Чтобы послушать цыган, можно было приехать к ним и прямо на дом — каждый хор жил в отдельном доме. Гостей здесь ждали в любой час дня и ночи, и даже поднятым с постели хористам требовалось лишь несколько минут, чтобы собраться и быть готовыми спеть по заказу. Женщины-цыганки носили ситцевые и шерстяные платья, того же фасона, что и мещанки, но накидывали на плечи яркие шали (а старухи носили на голове красные повойники), мужчины же щеголяли в коротких красных казакинах и темно-синих брюках навыпуск с золотыми лампасами.
Лучшие солистки («примадонны») обносили гостей шампанским, и за каждый выпитый стакан полагалось платить, равно как и за каждую песню и за каждый танец. Все добытые таким образом деньги шли в общий котел, и на них хор содержал непоющую родню и вышедших в тираж стариков.
В Первопрестольной посещение цыган было одним из основных в туристических программах — в одном ряду с Иваном Великим, Царь-колоколом и трактирами Егорова или Тестова. Кстати, Наполеон, обосновавшись в покоренной Москве, тоже захотел было приобщиться к знаменитому русскому увеселению и специально посылал за хором Соколова, но безуспешно: артисты находились тогда в эвакуации в Ярославле.

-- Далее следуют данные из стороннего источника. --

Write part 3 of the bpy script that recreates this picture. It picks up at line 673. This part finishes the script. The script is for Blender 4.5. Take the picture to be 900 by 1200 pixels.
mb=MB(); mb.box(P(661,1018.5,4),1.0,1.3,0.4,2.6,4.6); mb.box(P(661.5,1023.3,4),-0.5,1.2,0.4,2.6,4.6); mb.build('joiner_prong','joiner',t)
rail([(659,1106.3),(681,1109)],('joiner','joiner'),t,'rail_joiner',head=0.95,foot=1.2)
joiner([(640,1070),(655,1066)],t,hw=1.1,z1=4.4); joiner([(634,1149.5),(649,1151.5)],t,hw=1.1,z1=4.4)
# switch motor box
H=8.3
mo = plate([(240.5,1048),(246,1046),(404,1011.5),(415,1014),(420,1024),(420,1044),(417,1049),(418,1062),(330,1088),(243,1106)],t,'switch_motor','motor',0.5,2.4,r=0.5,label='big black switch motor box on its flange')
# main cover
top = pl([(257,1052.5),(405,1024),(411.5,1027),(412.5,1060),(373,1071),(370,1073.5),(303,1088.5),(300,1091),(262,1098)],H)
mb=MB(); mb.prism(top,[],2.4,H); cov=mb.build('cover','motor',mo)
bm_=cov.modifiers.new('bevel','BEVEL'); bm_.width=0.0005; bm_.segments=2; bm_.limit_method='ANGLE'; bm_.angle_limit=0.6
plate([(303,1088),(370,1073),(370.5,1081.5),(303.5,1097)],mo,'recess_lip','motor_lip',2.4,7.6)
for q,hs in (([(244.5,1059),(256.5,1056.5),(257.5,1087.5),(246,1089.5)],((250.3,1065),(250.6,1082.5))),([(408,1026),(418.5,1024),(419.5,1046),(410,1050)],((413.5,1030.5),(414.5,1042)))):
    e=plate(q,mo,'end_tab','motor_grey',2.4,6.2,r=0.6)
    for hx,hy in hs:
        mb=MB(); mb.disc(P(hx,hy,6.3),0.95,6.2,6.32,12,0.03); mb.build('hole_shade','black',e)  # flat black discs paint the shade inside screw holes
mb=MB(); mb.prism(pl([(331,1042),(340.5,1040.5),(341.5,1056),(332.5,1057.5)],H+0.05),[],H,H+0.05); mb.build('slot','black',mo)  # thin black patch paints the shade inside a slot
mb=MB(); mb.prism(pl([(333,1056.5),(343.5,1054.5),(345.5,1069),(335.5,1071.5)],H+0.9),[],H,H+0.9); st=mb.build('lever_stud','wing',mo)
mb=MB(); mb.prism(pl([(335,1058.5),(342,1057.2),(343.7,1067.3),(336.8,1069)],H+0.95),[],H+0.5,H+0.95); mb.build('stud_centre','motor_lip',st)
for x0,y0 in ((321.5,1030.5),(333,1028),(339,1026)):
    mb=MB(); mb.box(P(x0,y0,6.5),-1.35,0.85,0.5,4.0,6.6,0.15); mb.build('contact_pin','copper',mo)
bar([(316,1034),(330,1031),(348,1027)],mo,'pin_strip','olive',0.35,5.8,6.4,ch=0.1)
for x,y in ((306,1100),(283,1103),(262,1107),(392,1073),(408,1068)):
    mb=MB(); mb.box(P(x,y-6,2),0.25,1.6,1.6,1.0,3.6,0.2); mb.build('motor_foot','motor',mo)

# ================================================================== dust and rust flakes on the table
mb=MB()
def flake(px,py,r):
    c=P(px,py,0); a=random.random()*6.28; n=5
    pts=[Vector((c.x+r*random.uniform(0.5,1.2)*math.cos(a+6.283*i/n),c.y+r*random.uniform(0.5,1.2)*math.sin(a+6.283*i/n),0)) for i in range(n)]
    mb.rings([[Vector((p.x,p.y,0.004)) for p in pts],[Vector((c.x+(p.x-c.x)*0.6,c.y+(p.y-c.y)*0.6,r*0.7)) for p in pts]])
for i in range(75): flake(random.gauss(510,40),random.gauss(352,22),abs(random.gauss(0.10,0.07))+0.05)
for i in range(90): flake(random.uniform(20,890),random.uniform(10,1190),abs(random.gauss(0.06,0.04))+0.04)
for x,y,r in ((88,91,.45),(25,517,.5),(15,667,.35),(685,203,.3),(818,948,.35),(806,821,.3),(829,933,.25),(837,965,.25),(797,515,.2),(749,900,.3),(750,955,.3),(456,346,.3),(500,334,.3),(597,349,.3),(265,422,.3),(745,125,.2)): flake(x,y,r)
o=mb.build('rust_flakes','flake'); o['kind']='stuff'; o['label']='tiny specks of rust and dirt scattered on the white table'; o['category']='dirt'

Страстное пение и огневые танцы заставляли дрожать тайные сердечные струны, душа распрямлялась и рвалась на волю. Слушатели испытывали экстаз — рыдали в голос или пускались в пляс и солидные господа с одышкой, и какой-нибудь простой писарь из конторы, все неуклюже, да зато искренне выделывали коленца и поводили плечами, стараясь соответствовать какой-нибудь таборной красавице. И чем больше бывало выпито, тем живее завивали горе веревочкой, зайдясь в неистовой пляске.

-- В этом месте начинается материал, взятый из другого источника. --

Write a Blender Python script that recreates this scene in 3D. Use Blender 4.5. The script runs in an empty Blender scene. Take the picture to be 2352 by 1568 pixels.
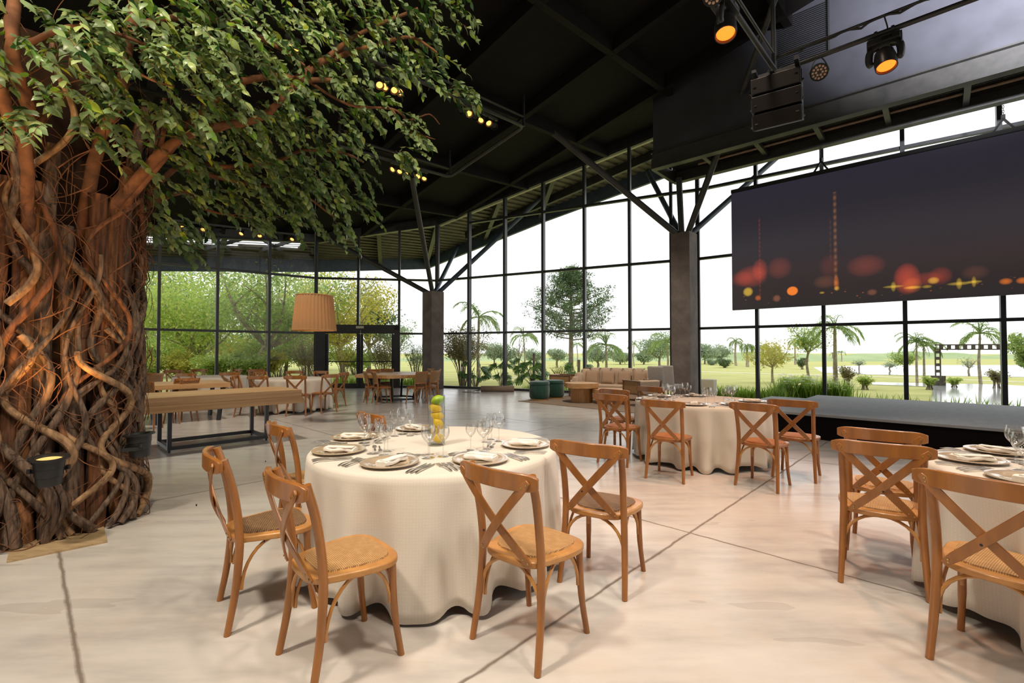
import bpy, math, random
from mathutils import Vector, Matrix
D = bpy.data
SC = bpy.context.scene
COL = SC.collection
PI = math.pi
rnd = random.Random(7)

# ------------------------------------------------------------------ camera
FPX = 1079.0
CAMZ = 1.42
PITCH = math.atan(22.0/FPX)
cam_d = D.cameras.new('camera'); cam_d.sensor_width = 36.0; cam_d.lens = 36.0*FPX/2352.0
cam_d.clip_end = 2000; cam_d.clip_start = 0.05
cam = D.objects.new('camera', cam_d); COL.objects.link(cam)
cam.location = (0, 0, CAMZ); cam.rotation_euler = (PI/2+PITCH, 0, 0)
SC.camera = cam

def ray(px, py):
    dx = (px-1176)/FPX; dy = (784-py)/FPX
    cp, sp = math.cos(PITCH), math.sin(PITCH)
    return Vector((dx, cp-dy*sp, sp+dy*cp))
def at(px, py, Y):
    d = ray(px, py); k = Y/d.y
    return Vector((d.x*k, Y, CAMZ+d.z*k))
def onz(px, py, z=0.0):
    d = ray(px, py); k = (z-CAMZ)/d.z
    return Vector((d.x*k, d.y*k, z))
def onv(px, py, p0, d2):
    """point where a sight line meets the vertical plane through p0 along d2: (distance along, height)"""
    d = ray(px, py)
    det = d.x*(-d2[1]) + d2[0]*d.y
    k = (p0[0]*(-d2[1]) + d2[0]*p0[1])/det
    x, y = d.x*k, d.y*k
    return (x-p0[0])*d2[0]+(y-p0[1])*d2[1], CAMZ+d.z*k

# building grid: A runs away to the right, B runs towards us to the right
AX = Vector((0.694, 0.72)).normalized(); BX = Vector((AX.y, -AX.x))
def ab(a, b, z=0.0):
    return Vector((AX.x*a+BX.x*b, AX.y*a+BX.y*b, z))
def toab(x, y):
    return AX.x*x+AX.y*y, BX.x*x+BX.y*y
ANG_A = math.atan2(AX.y, AX.x); ANG_B = math.atan2(BX.y, BX.x)
def zroof(x, y):
    return 8.6+0.1945*(x-4.92)-0.0822*(y-14.46)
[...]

Естественно, что распаленный господин нередко после концерта норовил подстеречь пленившую его смуглую красотку и пылко прижимал ее в укромном углу, срывая поцелуй, и не один. До более серьезных вольностей, однако, дело никогда не доходило. В критический момент либо сама прелестница выскальзывала из рук настойчивого кавалера, либо появлялась крепкая старуха с недобрым взором, а то и пара дюжих молодцов. Старейшины бдительно следили за нравственностью своих хористок Таборный закон был неумолим: девушка, «потерявшая себя», не только сама превращалась в отверженную, но и пятнала ближайшую родню.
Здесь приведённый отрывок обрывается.